The Times business section carries an article by Charles Duhigg and David Kocieniewski that is skewed to argue that Apple doesn't pay as much American tax as the Times seems to think it should pay.
Here is the way the Times article frames it: "Apple's domestic tax bill has drawn the interest of corporate tax experts and policy makers because although the majority of Apple's executives, product designers, marketers, employees, research and development operations and retail stores are in the United States, in the past Apple's accountants have found legal ways to allocate about 70 percent of the company's profits overseas, where tax rates are often much lower, according to corporate filings."
What the Times article doesn't report is that, according to Apple's annual report for 2012 (See "Note 8"), of the company's total net sales for 2012 of $156,508 million, $60,949 million were in the United States, while $95,559 million were in China and other countries. In other words, 61% of Apple's sales were overseas.
Another thing the Times article doesn't report is that in 2012 (See "Note 5" of the annual report), Apple's provision for U.S. income taxes was $13,317 million (about $12 billion federal and about $1 billion state). Its provision for foreign taxes was $713 million.
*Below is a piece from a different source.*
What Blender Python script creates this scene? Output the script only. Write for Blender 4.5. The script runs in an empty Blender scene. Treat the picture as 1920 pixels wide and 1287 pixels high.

In other words, here is a company that is doing 61% of its business overseas, but only paying 5% of its taxes overseas. It's doing 39% of its sales in the United States, but it's paying 95% of its taxes in the United States. And the complaint of Senator Carl Levin, Democrat of Michigan, echoed in a New York Times front of the business section article, is that Apple is underpaying American taxes? It's ridiculous. If anyone has a justifiable complaint here, it's the foreign countries, who might reasonably argue that Apple is paying too great of a share of its taxes in the United States, and not enough in the other places it makes money.
The only human being identified in the Times article other than Senator Levin is Martin A. Sullivan, identified by the Times only as "a former Treasury Department economist." Mr. Sullivan worked at the Treasury Department from 1986 to 1988. That's two years, 25 years ago. What he's done for the past 17 years is work at a firm called Tax Analysts, which because it's organized as a non-profit, is tax exempt at the corporate level even though it rakes in lots of money by operating a publishing business selling high-priced subscription-only newsletters to tax lawyers. Mr. Sullivan, like Senator Levin and, apparently, the Times reporters, seems to want Apple to pay more in U.S. taxes.
The article includes a quote from Apple saying the company pays a lot of taxes, but Apple, unlike Senator Levin, doesn't get the benefit of quote in the article from an economist cheering on its point of view.